Von August bis Oktober, bisheriger Stand, rollt eine gewaltige Sparwelle durch Österreichs Medienhäuser und Redaktionen, wie insbesondere das Branchenmedium Horizont berichtet. Wenn ich die – teils kolportierten, teils selbst kommunizierten – Zahlen grob zusammenrechne, komme ich auf 180 bis mehr als 200 betroffene Jobs.

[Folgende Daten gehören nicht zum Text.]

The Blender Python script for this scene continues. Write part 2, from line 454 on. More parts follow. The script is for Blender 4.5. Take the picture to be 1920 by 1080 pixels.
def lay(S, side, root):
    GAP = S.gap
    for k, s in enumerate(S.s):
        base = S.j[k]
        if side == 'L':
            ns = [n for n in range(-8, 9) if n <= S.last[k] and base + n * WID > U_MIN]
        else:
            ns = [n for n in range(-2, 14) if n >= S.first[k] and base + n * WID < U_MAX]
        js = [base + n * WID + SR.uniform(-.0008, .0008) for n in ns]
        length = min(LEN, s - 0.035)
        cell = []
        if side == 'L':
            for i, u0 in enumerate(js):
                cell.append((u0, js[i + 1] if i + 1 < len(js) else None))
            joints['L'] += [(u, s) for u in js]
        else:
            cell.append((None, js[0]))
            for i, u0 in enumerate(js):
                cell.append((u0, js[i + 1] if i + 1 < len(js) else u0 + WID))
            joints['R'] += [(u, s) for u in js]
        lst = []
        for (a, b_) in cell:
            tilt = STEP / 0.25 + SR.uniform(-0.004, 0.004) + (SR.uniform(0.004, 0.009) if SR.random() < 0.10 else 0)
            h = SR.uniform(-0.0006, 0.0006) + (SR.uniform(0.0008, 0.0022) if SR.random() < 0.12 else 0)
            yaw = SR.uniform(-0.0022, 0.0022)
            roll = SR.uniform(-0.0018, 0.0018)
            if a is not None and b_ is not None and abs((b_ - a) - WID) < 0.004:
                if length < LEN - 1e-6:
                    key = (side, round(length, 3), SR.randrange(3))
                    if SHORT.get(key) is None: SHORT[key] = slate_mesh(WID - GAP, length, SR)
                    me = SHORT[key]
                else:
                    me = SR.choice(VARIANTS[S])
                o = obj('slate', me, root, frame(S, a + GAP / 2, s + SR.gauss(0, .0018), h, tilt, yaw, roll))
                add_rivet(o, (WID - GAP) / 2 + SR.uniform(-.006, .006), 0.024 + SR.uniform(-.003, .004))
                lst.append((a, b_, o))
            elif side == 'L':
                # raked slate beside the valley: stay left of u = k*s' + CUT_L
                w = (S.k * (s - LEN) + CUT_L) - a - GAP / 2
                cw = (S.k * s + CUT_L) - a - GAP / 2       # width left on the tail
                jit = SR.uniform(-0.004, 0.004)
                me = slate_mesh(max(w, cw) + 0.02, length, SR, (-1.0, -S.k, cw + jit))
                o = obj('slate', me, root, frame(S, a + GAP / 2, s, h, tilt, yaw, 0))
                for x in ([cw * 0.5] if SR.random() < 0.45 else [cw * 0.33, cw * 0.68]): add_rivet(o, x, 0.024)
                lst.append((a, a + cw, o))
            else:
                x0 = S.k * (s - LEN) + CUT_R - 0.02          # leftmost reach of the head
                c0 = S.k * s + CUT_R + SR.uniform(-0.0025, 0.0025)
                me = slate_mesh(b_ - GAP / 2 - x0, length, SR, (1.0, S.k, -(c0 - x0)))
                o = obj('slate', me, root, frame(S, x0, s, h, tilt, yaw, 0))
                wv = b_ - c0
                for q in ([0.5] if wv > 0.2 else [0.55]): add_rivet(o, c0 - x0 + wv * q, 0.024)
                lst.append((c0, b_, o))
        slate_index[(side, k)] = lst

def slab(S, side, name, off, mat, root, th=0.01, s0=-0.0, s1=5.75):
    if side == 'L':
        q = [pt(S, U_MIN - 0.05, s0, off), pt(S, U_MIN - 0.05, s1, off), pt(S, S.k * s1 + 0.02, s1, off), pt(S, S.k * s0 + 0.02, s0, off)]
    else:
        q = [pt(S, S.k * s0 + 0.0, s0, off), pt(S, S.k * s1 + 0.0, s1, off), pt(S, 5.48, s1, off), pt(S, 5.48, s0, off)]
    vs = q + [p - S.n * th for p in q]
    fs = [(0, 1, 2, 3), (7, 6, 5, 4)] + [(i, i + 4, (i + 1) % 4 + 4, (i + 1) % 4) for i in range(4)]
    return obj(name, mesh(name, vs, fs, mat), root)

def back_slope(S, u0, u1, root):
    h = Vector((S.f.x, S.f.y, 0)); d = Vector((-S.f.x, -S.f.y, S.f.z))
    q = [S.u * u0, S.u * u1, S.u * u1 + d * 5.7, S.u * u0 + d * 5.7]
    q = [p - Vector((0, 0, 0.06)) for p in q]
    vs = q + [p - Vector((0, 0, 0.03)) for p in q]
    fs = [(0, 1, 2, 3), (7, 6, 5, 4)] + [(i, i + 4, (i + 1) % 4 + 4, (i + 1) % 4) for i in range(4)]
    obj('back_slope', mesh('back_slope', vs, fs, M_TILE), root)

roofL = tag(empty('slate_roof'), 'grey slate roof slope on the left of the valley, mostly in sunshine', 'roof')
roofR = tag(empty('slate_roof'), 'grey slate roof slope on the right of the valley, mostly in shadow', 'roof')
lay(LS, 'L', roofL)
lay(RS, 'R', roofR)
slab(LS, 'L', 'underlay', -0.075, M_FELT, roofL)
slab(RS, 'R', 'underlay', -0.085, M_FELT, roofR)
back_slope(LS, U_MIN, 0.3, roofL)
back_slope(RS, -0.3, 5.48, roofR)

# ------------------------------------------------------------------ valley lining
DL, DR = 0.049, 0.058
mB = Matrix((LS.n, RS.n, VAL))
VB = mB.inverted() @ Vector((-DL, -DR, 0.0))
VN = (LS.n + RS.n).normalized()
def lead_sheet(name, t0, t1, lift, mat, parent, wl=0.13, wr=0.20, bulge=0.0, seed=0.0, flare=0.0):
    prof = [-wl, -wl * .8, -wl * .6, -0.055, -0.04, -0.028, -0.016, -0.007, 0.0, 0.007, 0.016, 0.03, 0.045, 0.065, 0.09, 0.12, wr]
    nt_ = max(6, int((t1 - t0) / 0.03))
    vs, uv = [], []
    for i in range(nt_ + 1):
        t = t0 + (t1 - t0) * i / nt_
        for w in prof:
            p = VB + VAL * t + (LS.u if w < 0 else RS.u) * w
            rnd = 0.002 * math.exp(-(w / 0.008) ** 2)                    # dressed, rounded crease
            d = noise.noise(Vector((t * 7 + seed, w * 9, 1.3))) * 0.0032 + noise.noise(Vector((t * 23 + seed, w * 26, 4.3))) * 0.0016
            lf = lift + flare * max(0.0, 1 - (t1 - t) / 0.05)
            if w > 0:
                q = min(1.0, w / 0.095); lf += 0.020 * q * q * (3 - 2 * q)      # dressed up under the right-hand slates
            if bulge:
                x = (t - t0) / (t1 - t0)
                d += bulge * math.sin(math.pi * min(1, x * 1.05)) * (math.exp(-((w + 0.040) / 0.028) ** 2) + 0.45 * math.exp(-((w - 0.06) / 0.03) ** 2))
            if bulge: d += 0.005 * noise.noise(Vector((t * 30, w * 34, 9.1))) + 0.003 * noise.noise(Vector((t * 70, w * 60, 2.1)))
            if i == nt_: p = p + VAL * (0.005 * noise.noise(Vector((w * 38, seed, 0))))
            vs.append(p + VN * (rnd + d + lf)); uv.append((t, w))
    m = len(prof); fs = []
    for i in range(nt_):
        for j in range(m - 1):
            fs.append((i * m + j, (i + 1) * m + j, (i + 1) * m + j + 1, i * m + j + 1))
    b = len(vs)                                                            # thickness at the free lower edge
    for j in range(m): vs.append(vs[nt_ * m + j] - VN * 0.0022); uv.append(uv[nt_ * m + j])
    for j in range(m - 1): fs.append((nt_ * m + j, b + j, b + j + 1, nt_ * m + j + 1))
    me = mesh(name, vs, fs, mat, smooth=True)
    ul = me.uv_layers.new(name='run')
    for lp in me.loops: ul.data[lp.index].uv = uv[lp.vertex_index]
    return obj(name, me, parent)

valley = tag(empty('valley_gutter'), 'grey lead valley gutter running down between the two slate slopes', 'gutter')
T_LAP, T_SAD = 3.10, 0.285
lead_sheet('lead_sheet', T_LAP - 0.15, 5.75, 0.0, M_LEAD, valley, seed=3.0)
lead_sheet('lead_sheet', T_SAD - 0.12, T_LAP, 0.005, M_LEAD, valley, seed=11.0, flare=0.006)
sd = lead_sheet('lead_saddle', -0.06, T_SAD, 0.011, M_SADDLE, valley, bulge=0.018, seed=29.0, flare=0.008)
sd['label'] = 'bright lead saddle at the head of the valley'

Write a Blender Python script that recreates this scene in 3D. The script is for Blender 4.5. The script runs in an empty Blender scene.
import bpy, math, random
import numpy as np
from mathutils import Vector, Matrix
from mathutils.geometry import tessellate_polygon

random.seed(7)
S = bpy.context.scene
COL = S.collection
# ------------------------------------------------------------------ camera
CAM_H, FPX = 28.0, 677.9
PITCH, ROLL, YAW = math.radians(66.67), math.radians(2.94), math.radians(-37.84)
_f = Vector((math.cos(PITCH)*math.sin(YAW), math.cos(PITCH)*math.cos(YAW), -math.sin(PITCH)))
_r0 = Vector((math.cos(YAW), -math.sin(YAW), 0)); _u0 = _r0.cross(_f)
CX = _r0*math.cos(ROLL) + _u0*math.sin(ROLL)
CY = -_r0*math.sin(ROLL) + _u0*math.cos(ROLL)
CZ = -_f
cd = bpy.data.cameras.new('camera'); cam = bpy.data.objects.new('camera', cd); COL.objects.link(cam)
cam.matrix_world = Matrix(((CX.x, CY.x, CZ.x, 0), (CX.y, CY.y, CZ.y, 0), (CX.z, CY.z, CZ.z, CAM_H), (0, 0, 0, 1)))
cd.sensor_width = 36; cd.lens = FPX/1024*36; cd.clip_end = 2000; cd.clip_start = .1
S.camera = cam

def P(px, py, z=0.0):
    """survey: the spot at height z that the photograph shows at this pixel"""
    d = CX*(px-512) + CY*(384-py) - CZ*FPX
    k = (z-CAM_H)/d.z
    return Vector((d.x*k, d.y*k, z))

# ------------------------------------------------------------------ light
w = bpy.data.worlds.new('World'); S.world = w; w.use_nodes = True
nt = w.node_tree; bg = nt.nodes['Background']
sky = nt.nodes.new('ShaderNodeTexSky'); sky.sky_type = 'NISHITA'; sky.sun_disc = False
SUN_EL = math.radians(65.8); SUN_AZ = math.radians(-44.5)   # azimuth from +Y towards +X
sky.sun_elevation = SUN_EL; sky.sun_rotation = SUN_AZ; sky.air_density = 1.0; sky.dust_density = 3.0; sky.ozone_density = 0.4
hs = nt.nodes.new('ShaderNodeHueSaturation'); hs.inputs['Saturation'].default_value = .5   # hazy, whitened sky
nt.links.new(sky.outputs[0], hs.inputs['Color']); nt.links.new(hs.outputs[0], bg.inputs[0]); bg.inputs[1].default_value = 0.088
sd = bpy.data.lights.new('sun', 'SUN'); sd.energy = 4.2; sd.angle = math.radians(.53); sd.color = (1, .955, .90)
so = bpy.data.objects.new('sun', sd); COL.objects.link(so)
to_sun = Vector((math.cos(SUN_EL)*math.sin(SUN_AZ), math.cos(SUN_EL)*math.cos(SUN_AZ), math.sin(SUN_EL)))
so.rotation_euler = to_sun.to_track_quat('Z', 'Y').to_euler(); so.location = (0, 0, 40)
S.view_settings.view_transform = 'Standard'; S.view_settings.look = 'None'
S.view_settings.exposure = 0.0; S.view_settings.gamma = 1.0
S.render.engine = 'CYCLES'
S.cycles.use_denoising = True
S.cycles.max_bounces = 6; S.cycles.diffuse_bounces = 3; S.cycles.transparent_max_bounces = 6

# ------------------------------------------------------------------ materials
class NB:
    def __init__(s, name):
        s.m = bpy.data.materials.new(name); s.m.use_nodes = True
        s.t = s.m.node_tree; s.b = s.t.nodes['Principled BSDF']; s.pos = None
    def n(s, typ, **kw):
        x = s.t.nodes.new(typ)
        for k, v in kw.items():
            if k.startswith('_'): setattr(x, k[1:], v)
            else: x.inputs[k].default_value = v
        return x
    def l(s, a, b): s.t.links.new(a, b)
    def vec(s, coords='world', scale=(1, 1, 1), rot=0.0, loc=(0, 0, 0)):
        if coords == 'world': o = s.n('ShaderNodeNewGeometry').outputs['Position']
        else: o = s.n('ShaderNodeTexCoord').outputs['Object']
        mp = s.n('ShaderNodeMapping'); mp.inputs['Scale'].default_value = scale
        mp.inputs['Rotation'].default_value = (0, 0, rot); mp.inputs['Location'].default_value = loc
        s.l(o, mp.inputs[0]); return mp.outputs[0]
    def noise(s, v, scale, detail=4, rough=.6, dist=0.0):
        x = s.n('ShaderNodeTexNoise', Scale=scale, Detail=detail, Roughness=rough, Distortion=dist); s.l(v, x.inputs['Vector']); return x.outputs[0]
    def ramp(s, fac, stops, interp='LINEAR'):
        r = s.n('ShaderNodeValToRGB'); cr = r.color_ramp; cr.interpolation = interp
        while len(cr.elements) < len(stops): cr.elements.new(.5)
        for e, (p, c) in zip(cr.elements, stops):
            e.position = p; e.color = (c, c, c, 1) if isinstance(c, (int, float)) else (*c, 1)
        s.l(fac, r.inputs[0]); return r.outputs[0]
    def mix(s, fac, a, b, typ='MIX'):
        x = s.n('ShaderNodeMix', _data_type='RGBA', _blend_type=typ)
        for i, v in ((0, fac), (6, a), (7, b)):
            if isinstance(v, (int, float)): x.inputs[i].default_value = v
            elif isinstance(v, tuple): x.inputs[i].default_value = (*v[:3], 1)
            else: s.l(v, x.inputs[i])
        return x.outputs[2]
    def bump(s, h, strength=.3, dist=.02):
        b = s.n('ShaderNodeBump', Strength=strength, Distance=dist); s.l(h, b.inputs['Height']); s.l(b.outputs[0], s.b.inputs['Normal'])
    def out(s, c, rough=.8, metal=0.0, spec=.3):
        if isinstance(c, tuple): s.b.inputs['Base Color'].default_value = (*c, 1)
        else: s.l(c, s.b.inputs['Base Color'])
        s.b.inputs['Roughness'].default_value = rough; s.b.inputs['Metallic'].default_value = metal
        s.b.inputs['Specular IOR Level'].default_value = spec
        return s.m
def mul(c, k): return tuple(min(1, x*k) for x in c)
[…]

Soweit erkennbar meist durch einvernehmliche Trennungen.
- Am 17. Oktober 2025 wird in der Kleinen Zeitung laut Horizont ein "massives Sparpaket" intern kommuniziert. 34 Jobs sollen betroffen sein, 28 in der Redaktion. Zuvor soll schon die Antenne Steiermark, ebenfalls aus dem Styria-Konzern, in niedrig zweistelligen Dimensionen Jobs abgebaut haben.
- Am 15. Oktober 2025 wird beim Red Bull Media House intern eine Bündelung der Medien unter der Marke "Servus Media" und ein Jobabbau in der Größenordnung von 40 bis 60 Mitarbeitenden verkündet.
- Ende September werden beim Kurier drei Jobs gestichen. Weiterer, deutlicher Jobabbau, insbesondere indem Pensionierungen und Abgänge möglichst nicht nachbesetzt würden, wurde intern in Aussicht gestellt. (Beim Kurier gab es schon 2023 und 2024 zwei Abbauwellen mit insbesamt rund 60 Trennungen, die ich wie ähnlich hohe Abgänge bei der Krone 2024 nicht in die geschätzte aktuelle Gesamtzahl oben einberechnet habe.)
- Im September begannen laut Horizont Sparmaßnahmen bei der Presse.
- Am 22. September 2025 kommunizierte der Standard selbst Sparmaßnahmen im Umfang von "bis zu 25 Mitarbeiter:innen" und einen umfassenden Sozialplan.
- Die Regionalmedien Austria (RMA) streichen im September 2025 Jobs in kolportiert zweistelligen Zahlen, die nationale Chefredaktion wird faktisch eingespart.
- Schon im August 2025 hat ProSiebenSat1Puls4 kommuniziert, dass mit dem Ende des Online-Textangebotes von Puls 24 zumindest 9 Jobs gestrichen werden. Im Oktober 2025 werden weitere drei Jobs in der Redaktion gekürzt.